_Given material:_

....

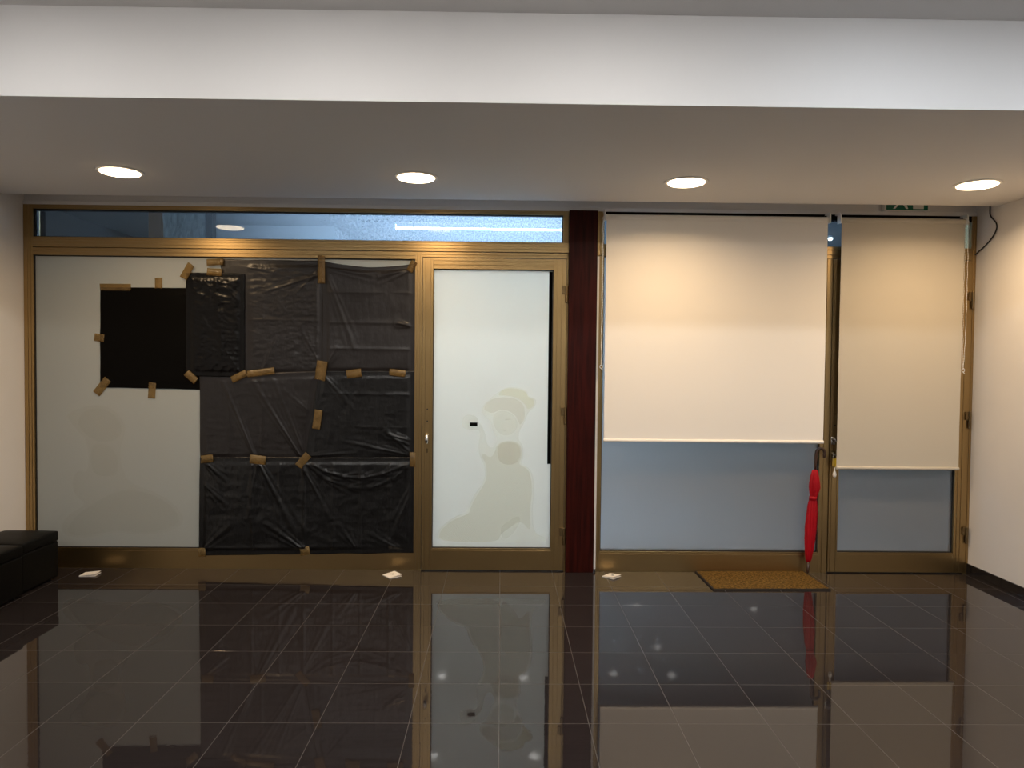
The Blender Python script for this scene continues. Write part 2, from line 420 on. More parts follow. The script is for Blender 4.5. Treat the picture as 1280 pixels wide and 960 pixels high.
g1 = thing('window_decal', 'pale kneeling lady decal with piled hair and robe on the door glass', 'decal', 'window figure decals', (-.05, 5.08, .2))
OUT = [(-.444, .193), (-.433, .274), (-.373, .34), (-.3, .385), (-.228, .407), (-.217, .458), (-.171, .546), (-.12, .612), (-.104, .678), (-.114, .751), (-.144, .795), (-.156, .882), (-.142, .955), (-.153, .991), (-.203, .98), (-.254, .997), (-.273, 1.019), (-.262, 1.077), (-.226, 1.096), (-.164, 1.078), (-.153, 1.035), (-.124, 1.006), (-.102, .94), (-.094, .882), (-.057, .853), (-.022, .912), (-.029, .941), (-.058, .977), (-.069, 1.05), (-.125, 1.086), (-.132, 1.129), (-.111, 1.173), (-.061, 1.217), (-.017, 1.253), (.04, 1.287), (.127, 1.284), (.186, 1.255), (.186, 1.226), (.251, 1.205), (.237, 1.147), (.187, 1.11), (.162, 1.03), (.13, .986), (.124, .913), (.157, .884), (.164, .797), (.14, .746), (.191, .732), (.228, .681), (.24, .549), (.226, .432), (.237, .264), (.326, .235), (.326, .198)]
HAIR = [(-.118, 1.122), (-.108, 1.166), (-.06, 1.205), (.026, 1.218), (.114, 1.201), (.16, 1.161), (.17, 1.088), (.151, 1.037), (.13, 1.022), (.115, 1.073), (.071, 1.116), (-.002, 1.13), (-.06, 1.101), (-.089, 1.112)]
FLOW = [(-.024, 1.224), (-.003, 1.258), (.048, 1.279), (.127, 1.274), (.180, 1.248), (.183, 1.219), (.237, 1.198), (.227, 1.154), (.187, 1.125), (.172, 1.165), (.121, 1.212), (.041, 1.228)]
KIM = [(-.021, .89), (.029, .91), (.102, .91), (.146, .877), (.15, .797), (.125, .746), (.191, .717), (.214, .666), (.225, .549), (.209, .432), (.218, .263), (.151, .358), (.064, .299), (.006, .255), (-.015, .196), (-.427, .201), (-.419, .27), (-.365, .329), (-.293, .37), (-.213, .397), (-.202, .451), (-.156, .539), (-.11, .605), (-.092, .678), (-.1, .751), (-.129, .795), (-.122, .824), (-.071, .788), (-.042, .824)]
FACE = [(-.050, 1.095), (.0, 1.125), (.065, 1.11), (.105, 1.07), (.12, 1.02), (.10, .975), (.05, .945), (.0, .955), (-.035, .99), (-.055, 1.04)]
for nm, P, y, m_ in (('outline', OUT, 5.0797, 'decal_pale'), ('robe', KIM, 5.0793, 'decal_grey'), ('face', FACE, 5.0793, 'decal_pale'), ('hair', HAIR, 5.0789, 'decal_beige'), ('flower', FLOW, 5.0793, 'decal_yellow')):
    child_at(decal(nm, P, y, M[m_], g1), g1)
child_at(decal('shoulder', [(-.02, .88), (.03, .90), (.10, .90), (.138, .87), (.14, .80), (.11, .75), (.03, .74), (-.02, .78)], 5.0789, M['decal_beige'], g1), g1)
child_at(decal('brow', [(.02, 1.052), (.045, 1.068), (.075, 1.06), (.048, 1.058)], 5.0789, M['decal_beige'], g1), g1)
child_at(decal('mouth', [(.012, .985), (.028, .992), (.044, .985), (.028, .978)], 5.0789, M['decal_beige'], g1), g1)
child_at(decal('sleeve_fold', [(.0, .30), (.05, .34), (.12, .39), (.15, .36), (.11, .28), (.06, .23), (.02, .22)], 5.0789, M['decal_pale'], g1), g1)

# ---- dark wood pillar and white trim
bm = boxes((.459, .655, 5.035, 5.2, 0, 2.506))
struct('pillar', bm, M['wood'], .002, 'dark red varnished wood pillar between the two shopfronts', 'pillar')
struct('trim_1', boxes((.6555, .671, 5.052, 5.10, .02, 2.195)), M['white'], .002, 'thin white strip along the right side of the wood pillar', 'trim')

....

_To do:_
Reproduce the whole listing word for word, setting aside any pictures.

_Task response:_
The Blender Python script for this scene continues. Write part 2, from line 420 on. More parts follow. The script is for Blender 4.5. Treat the picture as 1280 pixels wide and 960 pixels high.
g1 = thing('window_decal', 'pale kneeling lady decal with piled hair and robe on the door glass', 'decal', 'window figure decals', (-.05, 5.08, .2))
OUT = [(-.444, .193), (-.433, .274), (-.373, .34), (-.3, .385), (-.228, .407), (-.217, .458), (-.171, .546), (-.12, .612), (-.104, .678), (-.114, .751), (-.144, .795), (-.156, .882), (-.142, .955), (-.153, .991), (-.203, .98), (-.254, .997), (-.273, 1.019), (-.262, 1.077), (-.226, 1.096), (-.164, 1.078), (-.153, 1.035), (-.124, 1.006), (-.102, .94), (-.094, .882), (-.057, .853), (-.022, .912), (-.029, .941), (-.058, .977), (-.069, 1.05), (-.125, 1.086), (-.132, 1.129), (-.111, 1.173), (-.061, 1.217), (-.017, 1.253), (.04, 1.287), (.127, 1.284), (.186, 1.255), (.186, 1.226), (.251, 1.205), (.237, 1.147), (.187, 1.11), (.162, 1.03), (.13, .986), (.124, .913), (.157, .884), (.164, .797), (.14, .746), (.191, .732), (.228, .681), (.24, .549), (.226, .432), (.237, .264), (.326, .235), (.326, .198)]
HAIR = [(-.118, 1.122), (-.108, 1.166), (-.06, 1.205), (.026, 1.218), (.114, 1.201), (.16, 1.161), (.17, 1.088), (.151, 1.037), (.13, 1.022), (.115, 1.073), (.071, 1.116), (-.002, 1.13), (-.06, 1.101), (-.089, 1.112)]
FLOW = [(-.024, 1.224), (-.003, 1.258), (.048, 1.279), (.127, 1.274), (.180, 1.248), (.183, 1.219), (.237, 1.198), (.227, 1.154), (.187, 1.125), (.172, 1.165), (.121, 1.212), (.041, 1.228)]
KIM = [(-.021, .89), (.029, .91), (.102, .91), (.146, .877), (.15, .797), (.125, .746), (.191, .717), (.214, .666), (.225, .549), (.209, .432), (.218, .263), (.151, .358), (.064, .299), (.006, .255), (-.015, .196), (-.427, .201), (-.419, .27), (-.365, .329), (-.293, .37), (-.213, .397), (-.202, .451), (-.156, .539), (-.11, .605), (-.092, .678), (-.1, .751), (-.129, .795), (-.122, .824), (-.071, .788), (-.042, .824)]
FACE = [(-.050, 1.095), (.0, 1.125), (.065, 1.11), (.105, 1.07), (.12, 1.02), (.10, .975), (.05, .945), (.0, .955), (-.035, .99), (-.055, 1.04)]
for nm, P, y, m_ in (('outline', OUT, 5.0797, 'decal_pale'), ('robe', KIM, 5.0793, 'decal_grey'), ('face', FACE, 5.0793, 'decal_pale'), ('hair', HAIR, 5.0789, 'decal_beige'), ('flower', FLOW, 5.0793, 'decal_yellow')):
    child_at(decal(nm, P, y, M[m_], g1), g1)
child_at(decal('shoulder', [(-.02, .88), (.03, .90), (.10, .90), (.138, .87), (.14, .80), (.11, .75), (.03, .74), (-.02, .78)], 5.0789, M['decal_beige'], g1), g1)
child_at(decal('brow', [(.02, 1.052), (.045, 1.068), (.075, 1.06), (.048, 1.058)], 5.0789, M['decal_beige'], g1), g1)
child_at(decal('mouth', [(.012, .985), (.028, .992), (.044, .985), (.028, .978)], 5.0789, M['decal_beige'], g1), g1)
child_at(decal('sleeve_fold', [(.0, .30), (.05, .34), (.12, .39), (.15, .36), (.11, .28), (.06, .23), (.02, .22)], 5.0789, M['decal_pale'], g1), g1)

# ---- dark wood pillar and white trim
bm = boxes((.459, .655, 5.035, 5.2, 0, 2.506))
struct('pillar', bm, M['wood'], .002, 'dark red varnished wood pillar between the two shopfronts', 'pillar')
struct('trim_1', boxes((.6555, .671, 5.052, 5.10, .02, 2.195)), M['white'], .002, 'thin white strip along the right side of the wood pillar', 'trim')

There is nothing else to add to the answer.